The engine in the GR Yaris is a 1.6-litre three-cylinder turbocharged unit producing 261hp and 360Nm of torque. Like the rest of the car, it was specifically designed to be competitive in the WRC and thus features a level of pedigree seldom found in small hot hatches.

The 0-62mph time is just 5.5 seconds, while top speed is limited to 143mph, yet the figures only tell part of the story. This is a wonderfully flexible engine, with maximum pulling power available between 3,000-4,600rpm delivering a brawny, urgent feel that leaves you questioning how much slower it is than a 320hp Honda Civic Type R. Not much, is the answer.

And yet, there’s still enough to make you want to rev the engine hard and go beyond the 6,500rpm peak power point. It’s addictive and slightly raw (it sounds like a diesel minicab on startup), yet it’s all the better for it.

Some may be disappointed that it doesn't produce the most sonorous sound – the Active Noise Control (where engine noise is piped in through the speakers) is a little OTT and there is absolutely no exhaust note coming out of those twin pipes – but the feeling it engenders in the drive makes you want to work it hard through the gears.

The six-speed manual gearbox, meanwhile, feels like an evolution of what you got on the Toyota GT86 sports car. There’s still the same level of tactility and involvement, yet the gearstick movement through that narrow gate is slicker and more precise – even if the overall throw could be shorter.

What's its handling like?

Needless to say, the GR Yaris doesn’t handle like a regular Yaris. Power is distributed by Toyota’s own GR-Four all-wheel drive system and as a result the level of traction on offer is prodigious. Even on wet, leafy country roads the GR Yaris sticks to the tarmac like few other cars on sale today. Three different drive modes means you can choose what ratio of the car’s drive is sent to the front and rear axle, with Normal delivering a 60:40 (front/rear) split, Sport 30:70 and Track 50:50.

Unlike the front-wheel drive Ford Fiesta ST and Honda Civic Type R, it’s harder to adjust the car’s line mid-corner with a lift off the throttle, yet you do get the benefit (especially in the Sport drive mode), of being able to drift it (where the rear of the car breaks traction and steps out of line), but that does require quite a lot of space. Yet, because of the all-wheel drive safety net, such antics are very easy to control and enjoy.

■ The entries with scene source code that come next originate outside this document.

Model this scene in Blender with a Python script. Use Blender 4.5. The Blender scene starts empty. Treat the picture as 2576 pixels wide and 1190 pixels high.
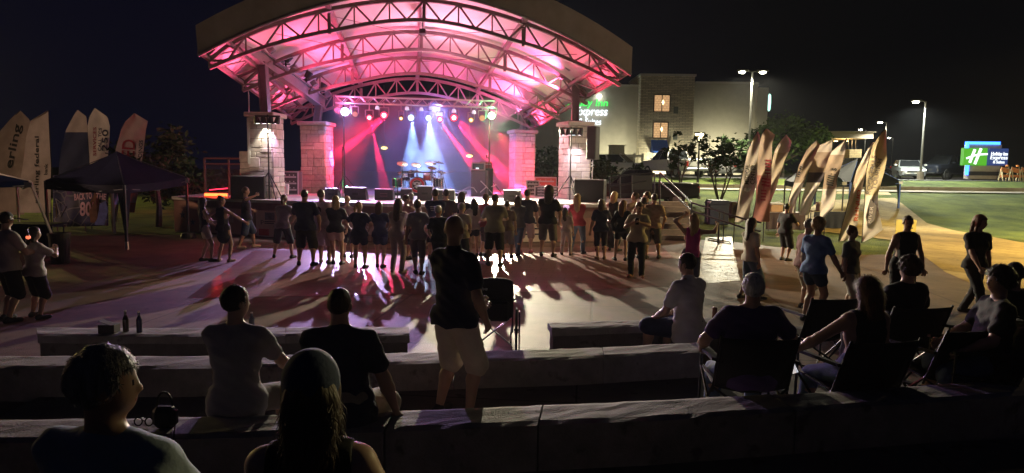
import bpy, math, random
import numpy as np
from mathutils import Vector, Matrix, Euler
random.seed(7); np.random.seed(7)
SC = bpy.context.scene
COL = SC.collection
R = math.radians

# ------------------------------------------------------------------ camera
CAMH = 2.45; F = 1715.0; PXC, PYC = 1288.0, 595.0
PITCH = math.atan((595-418)/1715.0); ROLL = R(0.7)
cam_d = bpy.data.cameras.new('camera'); cam = bpy.data.objects.new('camera', cam_d); COL.objects.link(cam)
cam_d.sensor_width = 36; cam_d.lens = 36*1715/2576; cam_d.clip_end = 2000; cam_d.clip_start = 0.05
MC = Matrix.Translation((0,0,CAMH)) @ Matrix.Rotation(math.pi/2-PITCH,4,'X') @ Matrix.Rotation(ROLL,4,'Z')
cam.matrix_world = MC; SC.camera = cam
RC = MC.to_3x3()
def ray(px,py): return RC @ Vector(((px-PXC)/F, -(py-PYC)/F, -1))
def P(px,py,d):
    v = ray(px,py); return Vector((0,0,CAMH)) + v*(d/v.y)
def G(px,py,z=0.0):
    v = ray(px,py); return Vector((0,0,CAMH)) + v*((z-CAMH)/v.z)

# ------------------------------------------------------------------ materials
MATS = {}
def nt(name):
    m = bpy.data.materials.new(name); m.use_nodes = True
    n = m.node_tree.nodes; l = m.node_tree.links
    return m, n, l, n['Principled BSDF']
def mat(name, col, rough=.6, metal=0, var=.12, scale=6, bump=0, bscale=40, spec=None, coords='Object', trans=0):
    if name in MATS: return MATS[name]
    m,n,l,b = nt(name)
    b.inputs['Roughness'].default_value = rough; b.inputs['Metallic'].default_value = metal
    if spec is not None: b.inputs['Specular IOR Level'].default_value = spec
    tc = n.new('ShaderNodeTexCoord')
    if var:
        t = n.new('ShaderNodeTexNoise'); t.inputs['Scale'].default_value = scale; t.inputs['Detail'].default_value = 5
        l.new(tc.outputs[coords], t.inputs['Vector'])
        r = n.new('ShaderNodeValToRGB'); l.new(t.outputs['Fac'], r.inputs['Fac'])
        r.color_ramp.elements[0].position = .3; r.color_ramp.elements[1].position = .7
        r.color_ramp.elements[0].color = [c*(1-var) for c in col]+[1]
        r.color_ramp.elements[1].color = [min(1,c*(1+var)) for c in col]+[1]
        l.new(r.outputs['Color'], b.inputs['Base Color'])
    else: b.inputs['Base Color'].default_value = (*col,1)
    if bump:
        t2 = n.new('ShaderNodeTexNoise'); t2.inputs['Scale'].default_value = bscale; t2.inputs['Detail'].default_value = 6
        l.new(tc.outputs[coords], t2.inputs['Vector'])
        bp = n.new('ShaderNodeBump'); bp.inputs['Strength'].default_value = bump; bp.inputs['Distance'].default_value = .02
        l.new(t2.outputs['Fac'], bp.inputs['Height']); l.new(bp.outputs['Normal'], b.inputs['Normal'])
    MATS[name] = m; return m
def emit(name, col, s, base=(.02,.02,.02)):
    if name in MATS: return MATS[name]
    m,n,l,b = nt(name)
    b.inputs['Base Color'].default_value = (*base,1)
    b.inputs['Emission Color'].default_value = (*col,1); b.inputs['Emission Strength'].default_value = s
    MATS[name] = m; return m
def brickmat(name, c1, c2, mortar, sx, sy, rough=.85, msize=.02, bump=.4):
    if name in MATS: return MATS[name]
    m,n,l,b = nt(name); b.inputs['Roughness'].default_value = rough
    tc = n.new('ShaderNodeTexCoord'); s = n.new('ShaderNodeSeparateXYZ'); l.new(tc.outputs['Object'], s.inputs[0])
    a = n.new('ShaderNodeMath'); a.operation='ADD'; l.new(s.outputs['X'],a.inputs[0]); l.new(s.outputs['Y'],a.inputs[1])
    c = n.new('ShaderNodeCombineXYZ'); l.new(a.outputs[0],c.inputs['X']); l.new(s.outputs['Z'],c.inputs['Y'])
    k = n.new('ShaderNodeTexBrick'); l.new(c.outputs[0], k.inputs['Vector'])
    k.inputs['Color1'].default_value=(*c1,1); k.inputs['Color2'].default_value=(*c2,1); k.inputs['Mortar'].default_value=(*mortar,1)
    k.inputs['Scale'].default_value=1; k.inputs['Brick Width'].default_value=sx; k.inputs['Row Height'].default_value=sy; k.inputs['Mortar Size'].default_value=msize
    k.inputs['Bias'].default_value=-.1
    l.new(k.outputs['Color'], b.inputs['Base Color'])
    bp = n.new('ShaderNodeBump'); bp.inputs['Strength'].default_value=bump; bp.inputs['Distance'].default_value=.03; bp.invert=True
    l.new(k.outputs['Fac'], bp.inputs['Height']); l.new(bp.outputs['Normal'], b.inputs['Normal'])
    MATS[name]=m; return m

# ------------------------------------------------------------------ mesh building
def basis(o):
    m = o.matrix_basis.copy()
    return basis(o.parent) @ m if o.parent else m
def link(o, parent=None):
    COL.objects.link(o)
    if parent: o.parent = parent
    return o
def tag(o, label=None, cat=None, group=None, kind=None):
    if label: o['label']=label
    if cat: o['category']=cat
    if group: o['group']=group
    if kind: o['kind']=kind
    return o
def empty(name, loc, label=None, cat=None, group=None, rz=0):
    o = bpy.data.objects.new(name, None); o.location = loc; o.rotation_euler = (0,0,rz); link(o)
    o.empty_display_size = .1
    return tag(o,label,cat,group)
def frame(d):
    d = Vector(d).normalized()
    a = Vector((0,0,1)) if abs(d.z)<.95 else Vector((1,0,0))
    x = d.cross(a).normalized(); y = d.cross(x).normalized()
    return x,y
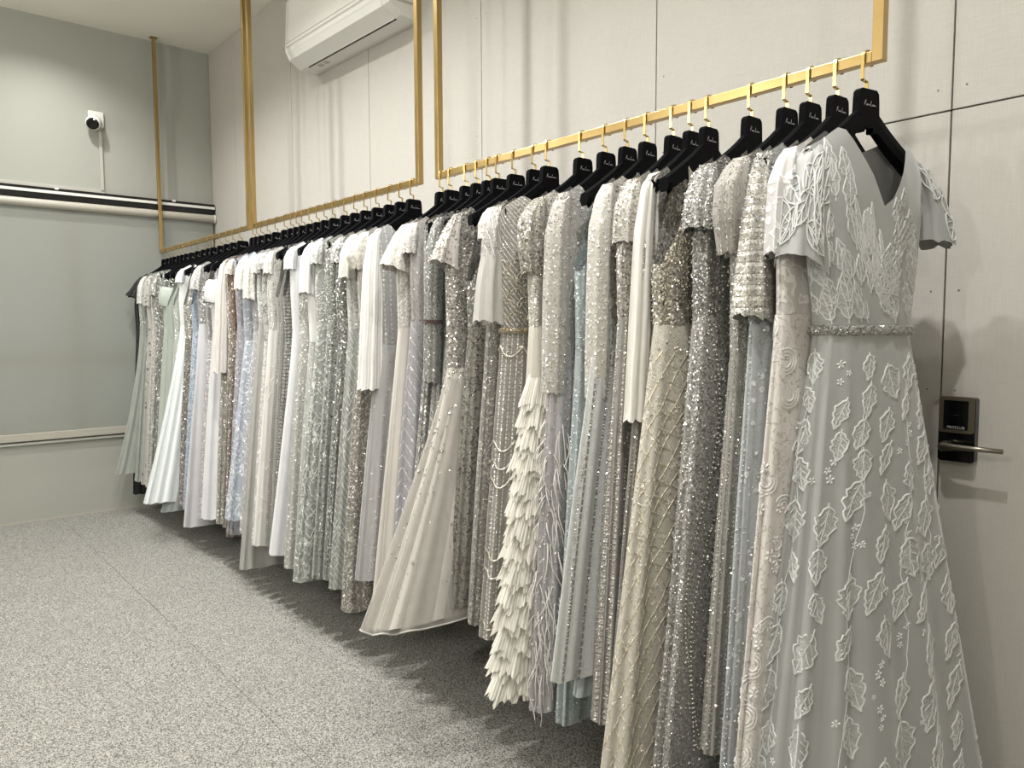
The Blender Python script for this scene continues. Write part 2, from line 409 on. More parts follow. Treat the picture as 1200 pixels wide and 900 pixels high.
# ------------------------------------------------------------------ downlights (each with its own lamp)
for i, (x, y, wt, cone) in enumerate(LAMPS):
    dl = empty('downlight', (x, y, H)); nm = ('the end wall', 'the second from the end wall', 'the third from the end wall', 'the fourth from the end wall', 'the fifth from the end wall', 'over the nearest gown')
    tag(dl, ('round recessed ceiling downlight in the row along the rail, ' + nm[i]), 'downlight', 'ceiling downlights')
    m = MB(); a = np.linspace(0, 2 * np.pi, 33)[:-1]
    pr = [(.062, -.001), (.062, -.006), (.056, -.010), (.044, -.008), (.040, -.001)]
    P = np.array([[(r_ * math.cos(t), r_ * math.sin(t), z) for t in a] for r_, z in pr]); m.grid(P, True)
    m.build('trim_ring', MAT['white'], dl, smooth=True)
    m = MB(); m.tube([(0, 0, -.0005), (0, 0, -.003)], .040, 24); m.build('lamp_lens', MAT['glow'], dl)
    ld = bpy.data.lights.new('downlight_lamp', 'SPOT'); ld.energy = wt * 2.4; ld.color = (1, .99, .968)
    ld.spot_size = R(cone); ld.spot_blend = .9; ld.shadow_soft_size = .035
    lo = bpy.data.objects.new('downlight_lamp', ld); COL.objects.link(lo); lo.parent = dl; lo.location = (0, 0, -.02)

for i, (x, y, z, wt) in enumerate(FILL_GLOBES):  # fill lamps added out of view, built as opal pendants
    pl = empty('added_fill_lamp', (x, y, H)); tag(pl, 'added opal globe fill lamp over the open floor, ' + ('nearest the end wall', 'second from the end wall', 'third from the end wall', 'fourth from the end wall')[i], 'lamp', 'added fill globes')
    m = MB(); m.tube([(0, 0, 0), (0, 0, -.03)], [.055, .05], 20); m.build('ceiling_rose', MAT['white'], pl)
    m = MB(); m.tube([(0, 0, -.03), (0, 0, z - H + .12)], .003, 8); m.build('cord', MAT['rod'], pl)
    a = np.linspace(0, 2 * np.pi, 25)[:-1]; th = np.linspace(.06, math.pi - .02, 13)
    m = MB(); m.grid(np.array([[(.13 * math.sin(q) * math.cos(t), .13 * math.sin(q) * math.sin(t), z - H + .13 * math.cos(q)) for t in a] for q in th]), True)
    m.build('globe', MAT['opal'], pl, smooth=True)
    ld = bpy.data.lights.new('added_fill_bulb', 'POINT'); ld.energy = wt * 2.4; ld.color = (1, .99, .968); ld.shadow_soft_size = .03
    lo = bpy.data.objects.new('added_fill_bulb', ld); COL.objects.link(lo); lo.parent = pl; lo.location = (0, 0, z - H)

# ------------------------------------------------------------------ brass hanging rails
def rail_frame(x0, x1, label):
    t = empty('hanging_rail', ((x0 + x1) / 2, YR, ZR)); tag(t, label, 'clothes rail', 'brass hanging rails')
    hl = (x1 - x0) / 2; e = .0125
    for s in (-1, 1):
        p = box('post', (s * hl - e, -e, -e), (s * hl + e, e, H - ZR - .004), MAT['brass'], t, .0012)
        box('ceiling_flange', (s * hl - .026, -.026, H - ZR - .005), (s * hl + .026, .026, H - ZR), MAT['brass'], p, .001)
    box('bar', (-hl + e, -e, -e), (hl - e, e, e), MAT['brass'], t, .0012)
    return t
rail_frame(.086, 1.880, 'brass hanging rail nearest the end wall, thin square tube hung from the ceiling')
rail_frame(1.955, 3.728, 'middle brass hanging rail, hung from the ceiling in front of the air conditioner')
rail_frame(3.871, 5.612, 'nearest brass hanging rail, ending beside the door, carrying the leaf gown')

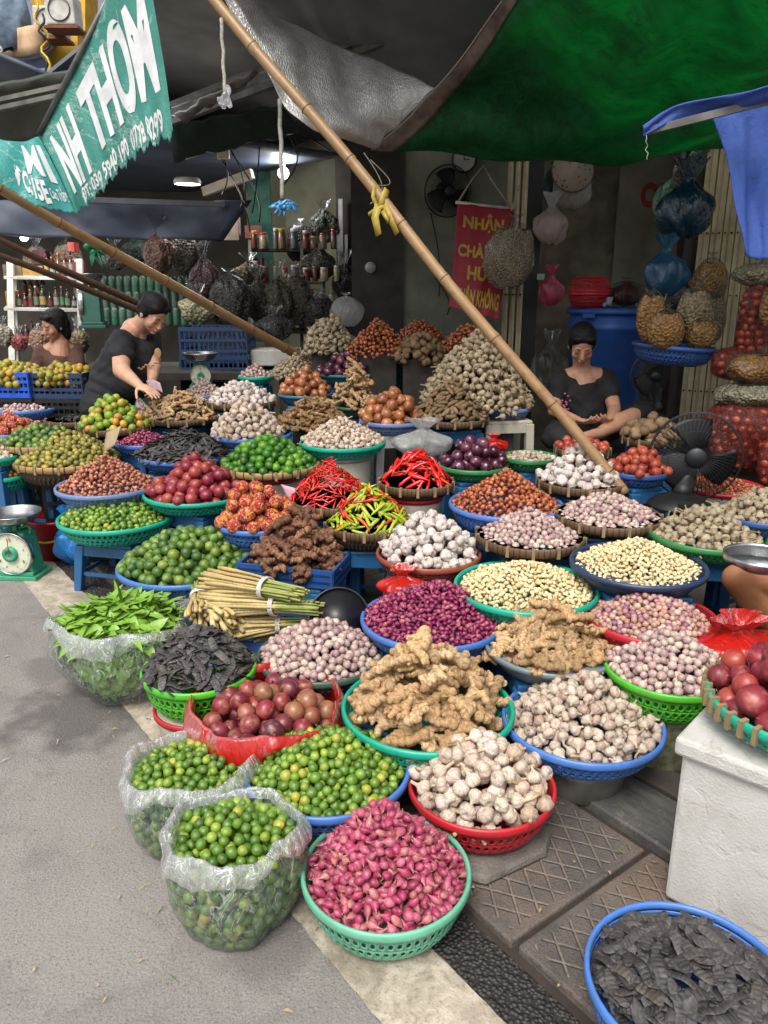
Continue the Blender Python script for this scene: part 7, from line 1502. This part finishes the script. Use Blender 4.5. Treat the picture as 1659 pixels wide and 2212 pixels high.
goods('pillow shaped bag of orange snacks on the red sacks', 1640, 830, 150, 80, 4.1, '#a0783c', '#7c5426', 75, .1); goods('pillow shaped bag of pale flakes below the orange snacks', 1625, 880, 160, 62, 4.1, '#a09a80', '#7a745c', 76, .1)
goods('pillow shaped bag of pale flakes topmost at the right edge', 1640, 618, 110, 55, 4.15, '#a09a80', '#7a745c', 77, .1); goods('bag of orange snacks at the very edge above the sacks', 1672, 712, 70, 110, 4.0, '#a0783c', '#7c5426', 78, .2)
sh = MB().box((0, 0, .28), (.9, .5, .52)).build('display_table', plain('table_board', '#3b3630', .8, '#2a2622'), smooth=False); sh.location = (Q(1630, 1000, 4.4).x, Q(1630, 1000, 4.4).y, .04); tag(sh, 'dark board table under the net sacks', 'table')
basin('basin', 'pale basin with a red rim full of dried red goods beside the fan base', Q(1560, 1050, 3.85), .20, .12, 'cream', .8, 'red'); heap('brsh', Q(1560, 1050, 3.85), .2, .05, 'dark red shallot in the pale basin beside the fan', 'dark shallots beside the fan', sc=.9)
# the clear bag lying between the onion stool and the chillies
lumpy('plastic_bag', 'empty crumpled clear plastic bag behind the large red chillies', 'bag', P(915, 985, .58), (.34, .2, .20), F_white, 81, tail=.5, flatb=True)
lumpy('plastic_bag', 'clear plastic bag puffed up behind the rear garlic mound', 'bag', Q(748, 705, 6.2), (.26, .16, .26), F_white, 82, tail=.3)
lumpy('plastic_bag', 'small bright red bag behind the purple onions', 'bag', P(1065, 975, .64), (.16, .1, .09), F_red, 83, tail=.4, flatb=True)
lumpy('plastic_bag', 'clear plastic bag of greens beside the seated woman', 'bag', Q(1185, 850, 5.2), (.26, .2, .42), F_gbag, 84, tail=.4)
lumpy('plastic_bag', 'small clear film lying on the lemongrass crate', 'bag', P(408, 1315, .2), (.16, .14, .06), F_white, 85, tail=.2, flatb=True)
# handwritten cards
def card(label, a, b, c, d, dep, txt, col='#bdbfbb', stick=True):
    t = thing('price_card', label, 'card', (0, 0, 0)); f = patch([[Q(*a, dep), Q(*b, dep - .03)], [Q(*d, dep - .02), Q(*c, dep - .05)]]); MB().grid(f, 6, 6).build('board', plain('card' + col, col, .6, None, 14, .15, dirt=.2), t, solid=.004)
    if txt:
        MB().tube([f(x, y) + Vector((0, -.003, 0)) for x, y in ((0, 0), (1, 0), (1, 1), (0, 1))], .004, 5, closed=True).build('border', m_tieg, t)
        for k, tx in enumerate(txt): text_on(tx, (lambda y0: lambda s, q: f(.1 + .8 * s, y0 + .3 * (1 - q)) + Vector((0, -.006, 0)))(.14 + .4 * k), 'lettering', plain('ink_red', '#a02434', .6), t, .01, .3)
    return t
card('white card with red handwriting stuck into the tangerines', (297, 850), (338, 898), (331, 930), (290, 884), 4.9, ('Chanh', 'Đào'))
card('blank tan wooden label stuck into the olive green fruit', (230, 935), (262, 920), (248, 962), (222, 980), 4.25, None, '#a08c70')
card('pinkish paper note beside the wrapped fruit', (607, 1046), (640, 1055), (655, 1100), (625, 1085), 3.55, None, '#b58e9c')
# ---------------------------------------------------------------- the shops at the back left: rack, bottles, packs, sacks
rk = thing('metal_rack', 'white metal rack with bottles and jars at the far left', 'rack', (0, 0, 0)); D_ = 6.5
mb = MB()
for x, dd in ((22, 0), (172, 0), (30, .35), (165, .35)): plank(mb, Q(x * 1.0 - 12 * (dd == 0) * 0, 560, D_ + dd), Q(x + 8, 900, D_ + dd), .05, .035)
mb.build('post', m_white, rk, smooth=False)
SHZ = [(600, 'upper'), (668, 'middle'), (742, 'lower')]
for y, nme in SHZ: quad_sheet('shelf', [Q(8, y, D_ - .02), Q(182, y + 3, D_ - .02), Q(178, y - 8, D_ + .36), Q(16, y - 8, D_ + .36)], .02, m_white, parent=rk)
def bottle(label, px, py, w, h, dep, col, lcol, ccol, group):
    k = dep / F; r, Hh = w * k / 2, h * k; t = thing('bottle', label, 'bottle', Q(px, py, dep), 0, group)
    MB().lathe([(r * .95, 0), (r, Hh * .03), (r, Hh * .62), (r * .75, Hh * .72), (r * .34, Hh * .82), (r * .32, Hh * .9)], 16).build('glass', plain('bottle' + col, col, .2, None, 8, .2, spec=.7), t)
    MB().lathe([(r * 1.02, Hh * .16), (r * 1.02, Hh * .52)], 16, close=False).build('label_band', plain('band' + lcol, lcol, .6, None, 30, .4), t); MB().lathe([(r * .4, Hh * .88), (r * .4, Hh), (.001, Hh)], 12).build('cap', plain('cap' + ccol, ccol, .4), t)
rg_ = random.Random(3); n_ = 0
for (y, x0, x1, hh0) in ((598, 98, 160, 52), (666, 38, 170, 44), (640, 52, 100, 40), (740, 30, 170, 46)):
    x = x0
    while x < x1:
        w = rg_.uniform(9, 14); cB = rg_.choice(['#3c1c14', '#2c1210', '#1c2c20', '#5a3a1c', '#4a1414']); cL = rg_.choice(['#8c8a7c', '#a8884c', '#6c2c28', '#5c7c64']); cC = rg_.choice(['#a83028', '#c0b8a8', '#1c1c1c', '#b0682c'])
        bottle('dark sauce bottle on the %s shelf of the white rack' % {598: 'top', 666: 'middle', 640: 'middle', 740: 'bottom'}[y], x + w / 2, y, w, hh0 * rg_.uniform(.7, 1.1), D_ + (.08 if y != 640 else .2), cB, cL, cC, 'bottles on the %s shelf' % {598: 'top', 666: 'middle', 640: 'middle', 740: 'bottom'}[y]); x += w + rg_.uniform(.5, 3)
for (x, y, w, h, c, lab) in ((35, 598, 40, 25, '#7c6a54', 'pale brown'), (78, 598, 44, 22, '#a8803c', 'yellow'), (158, 600, 50, 32, '#6c3430', 'dull red'), (30, 666, 16, 36, '#b08a3c', 'narrow yellow'), (92, 572, 26, 30, '#4c1c24', 'dark wine red'), (495, 520, 48, 68, '#8c7c72', 'tall white'), (548, 516, 32, 26, '#7c4a44', 'small reddish'), (555, 590, 30, 32, '#3c3838', 'dark'), (160, 545, 14, 20, '#c05048', 'tiny pink')):
    dd = D_ + .12 if x < 300 else 7.0; k = dd / F; o = MB().box((0, 0, h * k / 2), (w * k, .12, h * k)).build('carton', plain('carton' + c, c, .7, None, 18, .35, dirt=.3), smooth=False, bevel=.004); o.location = Q(x, y, dd); tag(o, '%s carton on the %s' % (lab, 'white rack' if x < 300 else 'rear shelf by the green curtain'), 'carton')
# packs wrapped in green and clear plastic
mp = plain('green_pack', '#2b6a4c', .35, '#5a6f66', 18, bump=.5, bsc=40, rnd=.35)
def pack3(px, py, w, h, dep, row):
    k = dep / F; mb = MB(); cap_prim(mb, (0, 0, .03), w * k * .42, (0, 0, h * k - .03), w * k * .40, 12)
    o = mb.build('wrapped_pack', mp if row != 1 else plain('grey_pack', '#64706a', .35, '#2f6048', 16, bump=.5, bsc=40, rnd=.3)); o.location = Q(px, py, dep); tag(o, 'upright wrapped pack in the %s row behind the standing woman' % ('upper', 'middle', 'lower')[row], 'pack', 'wrapped packs, %s row' % ('upper', 'middle', 'lower')[row])
for row, y in enumerate((638, 672, 706)):
    for k in range(13): pack3(228 + k * 16.5 + row * 3, y, 17, 42, 6.6 + row * .02 - .1 * (row == 2), row)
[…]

What’s especially appealing about the way the GR Yaris drives, however, is its diminutive size out on the road. Many modern high-performance cars are difficult to thread down narrow country lanes at any real speed, yet the GR Yaris solves this with a short wheelbase and width. It’s also super-stiff and responsive, so – although the ride is undoubtedly firm – it makes up for this with electric agility and responses.

Is it comfortable?

The GR Yaris does compromise on everyday comfort in certain areas, but it's not a big enough deterrent for daily use - even less so if you only intend to drive one occasionally.

We'll start with the positives. The front seats are grippy and provide plenty of support thanks to generous bolstering. Keen drivers will likely find themselves perched a little high, but thankfully the seating position is comfortable with the pedals, gearshift and steering all having a good feel and weight to them. What’s more, for those who aren’t yet comfortable with heel-and-toe gearchanges, the GR Yaris has a rev-matching system that can blip the engine for you on down changes.

The ride quality, although firm around town, is never as busy as a Ford Fiesta ST's. The long-travel suspension allows the GR Yaris to flow and breathe over bumps, especially as speeds increase. Combine all this with standard-fit adaptive cruise control and the GR Yaris is quite well-equipped to tackle a long-distance journey.

What you may find a constant companion is road noise. Even at 30mph you'll notice a high level of resonance in the cabin compared with most hatchbacks on sale. Combine this with the occasional clunks from the transmission and vibrations sent into the cabin and the GR Yaris feels a little old-school.

The six-speaker stereo struggles to drown it all out on the motorway (the eight speakers on the Convenience Pack may fare a little better, or even consider upgrading to aftermarket ones), but in a car that feels this special, the compromises don't seem to matter as much.

What models and trims are available?

There are three versions of the GR Yaris to choose from: standard, Convenience Pack and Circuit Pack. Engine performance remains the same on all three, with the Convenience Pack coming with kit to make everyday life easier - such as a head-up display, sat-nav, eight-speaker JBL sound system, all round parking sensors and blindspot monitor.

The Circuit pack focusses on handling performance, offering tuned suspension, Torsen limited-slip differentials on both the front and rear axles, lighter BBS wheels wrapped in stickier Michelin Pilot Sport 4S tyres (standard tyres are Dunlop SP Sport), and red brake calipers.

We’ve only driven cars with this fitted, so can’t comment on the standard setup. However, given how sure-footed the GR Yaris feels with the Circuit Pack, we’d be keen to experience how it behaves without – especially as it represents a £3k+ saving.

How much does it cost to run?

As you’d expect, the GR Yaris hot hatch will cost more to run than regular models. For starters, claimed fuel economy comes in at 34.3mpg on the combined cycle – significantly less than any other version. We saw an indicated 30.7mpg during our time of testing, and despite the larger 50-litre tank compared with a regular Yaris, the range seems to drop quite quickly when you make use of the performance.

The insurance rating will also be considerably higher, with CO2 emissions of 186g/km, plus you'll have to factor in replacing those performance tyres. It’s worth noting however, that the five-year, 100,000-mile warranty still applies.